Complex Variability of the Peculiar Emission-line Star MWC349 (Abstract)

Volume 29 number 2 (2001)

Regina Jorgenson
Maria Mitchell Observatory 3 Vestal Street Nantucket, MA 02554
Vladimir Strelnitski
Maria Mitchell Observatory 3 Vestal Street Nantucket, MA 02554

Abstract

(Abstract only) We review the results of a multi-wavelength study of the unique variable star MWC349 done at the Maria Mitchell Observatory. This early-type, emission-line star is the only known natural hydrogen maser and the only known natural laser, both originating in the ionized, expanding atmosphere of an edge-on circumstellar disk. We have studied the variability of the star on the red photographic plates of the Harvard College Obsrvatory plate collection (for the years 1967–1982) and monitored it for three years (1997–2000) in UBVRI (with the 31-inch CCD telescope of the Lowell Observatory in Flagstaff) and in the millimeter radio domain (with the 12-m NRAO radio telescope on Kitt Peak).

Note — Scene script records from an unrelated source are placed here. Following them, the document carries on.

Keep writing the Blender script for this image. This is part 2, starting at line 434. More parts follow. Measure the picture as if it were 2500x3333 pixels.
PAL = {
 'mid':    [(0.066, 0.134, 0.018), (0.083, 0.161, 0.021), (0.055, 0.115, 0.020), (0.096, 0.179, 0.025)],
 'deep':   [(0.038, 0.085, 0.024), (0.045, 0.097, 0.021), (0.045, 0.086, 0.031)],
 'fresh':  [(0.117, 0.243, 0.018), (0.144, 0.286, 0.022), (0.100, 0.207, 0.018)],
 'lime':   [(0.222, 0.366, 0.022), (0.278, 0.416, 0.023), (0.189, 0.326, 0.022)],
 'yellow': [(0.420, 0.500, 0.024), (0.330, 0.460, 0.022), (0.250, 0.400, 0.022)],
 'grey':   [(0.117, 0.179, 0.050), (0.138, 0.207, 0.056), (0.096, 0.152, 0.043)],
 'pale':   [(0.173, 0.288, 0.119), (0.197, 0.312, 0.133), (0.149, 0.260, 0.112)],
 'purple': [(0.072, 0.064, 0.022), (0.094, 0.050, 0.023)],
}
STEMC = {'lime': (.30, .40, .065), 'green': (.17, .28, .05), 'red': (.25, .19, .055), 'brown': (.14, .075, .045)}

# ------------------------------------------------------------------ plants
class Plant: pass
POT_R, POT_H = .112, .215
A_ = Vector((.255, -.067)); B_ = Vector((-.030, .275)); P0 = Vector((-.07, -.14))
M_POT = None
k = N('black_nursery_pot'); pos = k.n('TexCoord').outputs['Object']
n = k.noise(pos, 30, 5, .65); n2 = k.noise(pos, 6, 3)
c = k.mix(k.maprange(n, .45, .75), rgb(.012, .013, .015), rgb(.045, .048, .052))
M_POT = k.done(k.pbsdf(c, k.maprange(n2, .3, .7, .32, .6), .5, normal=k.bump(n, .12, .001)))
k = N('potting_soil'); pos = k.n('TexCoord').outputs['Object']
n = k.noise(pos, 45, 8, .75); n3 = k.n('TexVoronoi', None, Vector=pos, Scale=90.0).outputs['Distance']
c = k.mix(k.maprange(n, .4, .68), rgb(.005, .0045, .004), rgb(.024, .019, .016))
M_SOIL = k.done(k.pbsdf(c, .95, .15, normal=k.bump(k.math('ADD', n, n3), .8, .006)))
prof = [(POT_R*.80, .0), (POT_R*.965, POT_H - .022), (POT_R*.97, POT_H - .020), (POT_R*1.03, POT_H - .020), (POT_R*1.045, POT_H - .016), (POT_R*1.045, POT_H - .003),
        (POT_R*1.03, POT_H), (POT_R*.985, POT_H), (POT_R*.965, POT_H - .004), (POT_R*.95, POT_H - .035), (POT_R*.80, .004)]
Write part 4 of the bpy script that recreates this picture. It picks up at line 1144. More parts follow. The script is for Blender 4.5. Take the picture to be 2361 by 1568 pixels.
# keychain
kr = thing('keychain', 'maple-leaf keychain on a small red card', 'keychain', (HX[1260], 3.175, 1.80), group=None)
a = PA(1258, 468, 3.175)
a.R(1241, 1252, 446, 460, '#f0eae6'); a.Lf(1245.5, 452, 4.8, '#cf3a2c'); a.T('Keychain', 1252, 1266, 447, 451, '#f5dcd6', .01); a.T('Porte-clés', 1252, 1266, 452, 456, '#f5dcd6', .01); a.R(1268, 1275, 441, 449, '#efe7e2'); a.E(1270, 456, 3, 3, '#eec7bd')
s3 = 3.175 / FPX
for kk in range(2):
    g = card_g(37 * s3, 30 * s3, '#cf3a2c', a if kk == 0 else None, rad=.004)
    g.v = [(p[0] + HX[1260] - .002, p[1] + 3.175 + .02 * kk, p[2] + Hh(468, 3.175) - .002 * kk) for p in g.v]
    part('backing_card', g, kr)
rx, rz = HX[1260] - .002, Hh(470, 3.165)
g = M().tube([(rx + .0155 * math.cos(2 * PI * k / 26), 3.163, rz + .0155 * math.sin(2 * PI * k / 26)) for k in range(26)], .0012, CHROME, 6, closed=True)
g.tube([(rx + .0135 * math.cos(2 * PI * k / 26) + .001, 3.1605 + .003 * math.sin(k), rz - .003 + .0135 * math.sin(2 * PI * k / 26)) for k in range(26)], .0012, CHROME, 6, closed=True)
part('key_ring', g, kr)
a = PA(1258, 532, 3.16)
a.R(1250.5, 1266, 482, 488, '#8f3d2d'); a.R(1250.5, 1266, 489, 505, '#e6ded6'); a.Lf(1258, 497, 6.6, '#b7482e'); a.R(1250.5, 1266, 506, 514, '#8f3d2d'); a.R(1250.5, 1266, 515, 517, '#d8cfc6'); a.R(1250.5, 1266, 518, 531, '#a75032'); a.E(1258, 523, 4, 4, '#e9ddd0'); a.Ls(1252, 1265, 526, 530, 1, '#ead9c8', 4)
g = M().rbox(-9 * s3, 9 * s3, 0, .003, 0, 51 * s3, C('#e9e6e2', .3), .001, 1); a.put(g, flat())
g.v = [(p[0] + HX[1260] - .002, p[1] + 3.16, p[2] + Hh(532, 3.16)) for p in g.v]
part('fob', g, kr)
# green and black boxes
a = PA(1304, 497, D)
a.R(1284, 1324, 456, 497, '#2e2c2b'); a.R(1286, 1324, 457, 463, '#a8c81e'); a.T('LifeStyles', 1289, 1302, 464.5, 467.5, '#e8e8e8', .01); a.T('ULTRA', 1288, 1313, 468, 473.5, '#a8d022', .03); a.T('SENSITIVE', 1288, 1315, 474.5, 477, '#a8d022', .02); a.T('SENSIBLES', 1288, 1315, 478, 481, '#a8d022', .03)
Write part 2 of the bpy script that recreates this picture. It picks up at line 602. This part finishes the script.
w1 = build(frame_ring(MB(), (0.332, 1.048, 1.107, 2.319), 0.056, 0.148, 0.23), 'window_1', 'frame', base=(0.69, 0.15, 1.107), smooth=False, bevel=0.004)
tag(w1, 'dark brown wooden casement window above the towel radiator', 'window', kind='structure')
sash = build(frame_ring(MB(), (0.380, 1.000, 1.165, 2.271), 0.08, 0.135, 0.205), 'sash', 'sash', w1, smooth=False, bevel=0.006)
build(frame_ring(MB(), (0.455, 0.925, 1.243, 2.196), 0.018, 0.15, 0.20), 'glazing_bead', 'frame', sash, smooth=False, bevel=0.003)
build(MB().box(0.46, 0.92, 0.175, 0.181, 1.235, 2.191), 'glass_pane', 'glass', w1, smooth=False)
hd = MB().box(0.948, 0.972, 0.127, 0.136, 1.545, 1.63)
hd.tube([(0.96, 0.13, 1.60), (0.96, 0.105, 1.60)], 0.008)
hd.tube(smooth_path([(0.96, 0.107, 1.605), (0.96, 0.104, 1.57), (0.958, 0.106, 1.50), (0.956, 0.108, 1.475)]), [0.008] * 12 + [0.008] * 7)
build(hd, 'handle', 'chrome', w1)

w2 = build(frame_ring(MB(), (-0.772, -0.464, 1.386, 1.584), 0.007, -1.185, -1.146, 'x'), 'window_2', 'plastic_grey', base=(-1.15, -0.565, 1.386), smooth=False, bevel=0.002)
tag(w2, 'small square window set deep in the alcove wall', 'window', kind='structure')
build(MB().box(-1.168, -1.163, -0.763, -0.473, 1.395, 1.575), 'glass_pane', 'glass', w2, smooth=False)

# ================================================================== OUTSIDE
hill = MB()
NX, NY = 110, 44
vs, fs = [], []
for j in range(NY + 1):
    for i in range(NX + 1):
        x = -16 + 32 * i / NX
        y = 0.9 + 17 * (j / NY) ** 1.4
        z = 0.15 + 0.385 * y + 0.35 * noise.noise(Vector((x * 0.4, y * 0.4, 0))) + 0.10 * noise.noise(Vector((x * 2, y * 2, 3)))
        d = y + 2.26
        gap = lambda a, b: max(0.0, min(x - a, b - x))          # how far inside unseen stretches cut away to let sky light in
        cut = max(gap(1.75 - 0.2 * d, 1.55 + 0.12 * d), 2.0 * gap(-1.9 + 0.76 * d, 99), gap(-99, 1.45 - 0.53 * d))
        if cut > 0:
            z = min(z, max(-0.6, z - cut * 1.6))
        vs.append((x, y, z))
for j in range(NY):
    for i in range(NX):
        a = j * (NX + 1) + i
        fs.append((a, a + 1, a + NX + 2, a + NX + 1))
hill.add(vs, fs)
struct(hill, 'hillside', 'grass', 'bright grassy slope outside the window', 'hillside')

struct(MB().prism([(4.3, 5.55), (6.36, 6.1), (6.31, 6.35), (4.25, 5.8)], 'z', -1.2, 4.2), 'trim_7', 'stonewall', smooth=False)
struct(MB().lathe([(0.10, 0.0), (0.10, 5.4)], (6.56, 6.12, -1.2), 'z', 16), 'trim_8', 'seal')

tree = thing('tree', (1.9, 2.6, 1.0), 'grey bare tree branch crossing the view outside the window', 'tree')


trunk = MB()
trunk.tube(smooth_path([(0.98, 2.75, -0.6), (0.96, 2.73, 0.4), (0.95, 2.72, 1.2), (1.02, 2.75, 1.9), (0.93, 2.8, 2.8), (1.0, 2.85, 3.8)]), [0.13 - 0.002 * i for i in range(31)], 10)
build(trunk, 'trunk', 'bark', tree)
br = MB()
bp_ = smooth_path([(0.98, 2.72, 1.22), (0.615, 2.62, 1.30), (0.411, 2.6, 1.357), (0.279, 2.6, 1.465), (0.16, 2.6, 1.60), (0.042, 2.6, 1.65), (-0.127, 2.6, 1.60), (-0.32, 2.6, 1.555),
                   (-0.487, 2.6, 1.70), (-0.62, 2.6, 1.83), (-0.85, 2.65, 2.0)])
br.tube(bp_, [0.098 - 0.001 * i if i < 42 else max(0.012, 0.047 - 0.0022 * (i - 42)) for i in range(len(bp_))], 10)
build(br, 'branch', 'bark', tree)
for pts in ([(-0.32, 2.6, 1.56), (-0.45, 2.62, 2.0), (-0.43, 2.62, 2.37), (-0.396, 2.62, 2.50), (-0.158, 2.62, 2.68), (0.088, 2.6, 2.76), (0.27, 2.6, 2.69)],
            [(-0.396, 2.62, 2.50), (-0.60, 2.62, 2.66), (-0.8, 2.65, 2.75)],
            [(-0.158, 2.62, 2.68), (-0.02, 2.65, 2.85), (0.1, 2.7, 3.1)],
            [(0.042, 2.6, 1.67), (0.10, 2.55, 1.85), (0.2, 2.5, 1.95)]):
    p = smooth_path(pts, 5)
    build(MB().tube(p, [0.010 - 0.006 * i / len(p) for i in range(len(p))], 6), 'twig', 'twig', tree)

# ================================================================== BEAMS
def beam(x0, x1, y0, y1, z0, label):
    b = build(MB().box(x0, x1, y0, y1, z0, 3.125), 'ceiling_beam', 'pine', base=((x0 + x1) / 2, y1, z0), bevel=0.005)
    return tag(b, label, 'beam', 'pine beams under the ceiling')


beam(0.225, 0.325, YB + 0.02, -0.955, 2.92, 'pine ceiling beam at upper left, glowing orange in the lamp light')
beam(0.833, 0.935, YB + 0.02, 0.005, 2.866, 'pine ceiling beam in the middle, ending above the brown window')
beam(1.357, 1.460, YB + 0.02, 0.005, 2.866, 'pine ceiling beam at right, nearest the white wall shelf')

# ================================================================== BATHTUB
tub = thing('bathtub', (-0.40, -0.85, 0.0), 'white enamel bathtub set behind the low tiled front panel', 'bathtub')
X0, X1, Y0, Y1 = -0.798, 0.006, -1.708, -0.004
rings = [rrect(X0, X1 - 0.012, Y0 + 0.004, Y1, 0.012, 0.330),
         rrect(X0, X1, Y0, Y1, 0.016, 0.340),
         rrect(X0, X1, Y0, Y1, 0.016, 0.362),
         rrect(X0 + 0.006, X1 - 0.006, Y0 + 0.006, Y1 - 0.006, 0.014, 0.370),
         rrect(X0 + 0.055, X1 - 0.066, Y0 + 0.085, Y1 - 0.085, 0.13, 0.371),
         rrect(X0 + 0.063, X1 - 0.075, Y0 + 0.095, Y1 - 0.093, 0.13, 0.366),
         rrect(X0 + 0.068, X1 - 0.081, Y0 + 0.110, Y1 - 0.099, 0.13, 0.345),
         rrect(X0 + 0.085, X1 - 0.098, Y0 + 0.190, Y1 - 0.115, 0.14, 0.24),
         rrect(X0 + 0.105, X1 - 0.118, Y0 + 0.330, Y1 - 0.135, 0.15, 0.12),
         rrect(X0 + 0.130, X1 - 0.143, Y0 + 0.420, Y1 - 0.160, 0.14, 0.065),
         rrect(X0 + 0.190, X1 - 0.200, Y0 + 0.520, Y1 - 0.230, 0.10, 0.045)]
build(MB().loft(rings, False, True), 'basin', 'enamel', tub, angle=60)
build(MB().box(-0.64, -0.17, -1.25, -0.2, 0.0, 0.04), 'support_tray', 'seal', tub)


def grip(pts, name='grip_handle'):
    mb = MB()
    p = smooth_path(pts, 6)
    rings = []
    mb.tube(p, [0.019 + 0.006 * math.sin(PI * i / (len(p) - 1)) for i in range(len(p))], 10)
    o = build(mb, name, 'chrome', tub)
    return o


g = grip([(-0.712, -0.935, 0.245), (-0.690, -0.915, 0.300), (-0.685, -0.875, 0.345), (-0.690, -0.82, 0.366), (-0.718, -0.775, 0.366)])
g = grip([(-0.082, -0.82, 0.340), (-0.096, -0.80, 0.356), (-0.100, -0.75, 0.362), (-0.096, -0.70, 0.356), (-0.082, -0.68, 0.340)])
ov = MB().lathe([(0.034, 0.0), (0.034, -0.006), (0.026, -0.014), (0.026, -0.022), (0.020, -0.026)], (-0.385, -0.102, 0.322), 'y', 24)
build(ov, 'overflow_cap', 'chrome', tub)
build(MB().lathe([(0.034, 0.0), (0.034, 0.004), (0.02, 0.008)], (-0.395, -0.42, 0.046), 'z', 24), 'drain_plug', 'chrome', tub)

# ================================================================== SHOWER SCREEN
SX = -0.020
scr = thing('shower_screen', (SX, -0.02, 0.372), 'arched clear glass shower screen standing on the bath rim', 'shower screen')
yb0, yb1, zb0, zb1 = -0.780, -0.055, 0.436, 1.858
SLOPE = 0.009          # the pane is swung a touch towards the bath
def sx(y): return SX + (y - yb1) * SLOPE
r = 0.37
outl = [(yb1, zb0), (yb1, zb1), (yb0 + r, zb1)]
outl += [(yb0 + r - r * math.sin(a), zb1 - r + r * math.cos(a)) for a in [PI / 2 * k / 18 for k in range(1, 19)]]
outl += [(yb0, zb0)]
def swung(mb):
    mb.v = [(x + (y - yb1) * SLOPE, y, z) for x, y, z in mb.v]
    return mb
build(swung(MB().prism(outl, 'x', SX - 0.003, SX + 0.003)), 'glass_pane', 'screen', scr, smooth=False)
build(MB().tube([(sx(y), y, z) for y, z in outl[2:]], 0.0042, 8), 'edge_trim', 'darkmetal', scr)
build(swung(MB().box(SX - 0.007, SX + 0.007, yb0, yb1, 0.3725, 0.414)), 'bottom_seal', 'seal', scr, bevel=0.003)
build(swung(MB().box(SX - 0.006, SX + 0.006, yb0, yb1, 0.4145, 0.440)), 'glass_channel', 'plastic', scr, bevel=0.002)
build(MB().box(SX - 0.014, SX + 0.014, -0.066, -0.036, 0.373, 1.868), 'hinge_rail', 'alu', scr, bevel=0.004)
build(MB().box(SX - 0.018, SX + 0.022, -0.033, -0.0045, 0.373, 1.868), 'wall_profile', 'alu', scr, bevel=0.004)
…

We reveal several types of variability in this star: long time-scale variations with a probable quasi-period of 9.2 years and a relatively large amplitude (± 0.4 magnitude) in the red photographic domain; small-amplitude (± 0.07 magnitude) variations with a quasi-period of 1.5 years in all the observed colors of the optical domain; complex variations, with several different time scales, in the masing hydrogen recombination radio lines; and, probably, slight variations of the radio continuum that correlate with those of the optical light. We discuss possible physical mechanisms responsible for all these variations.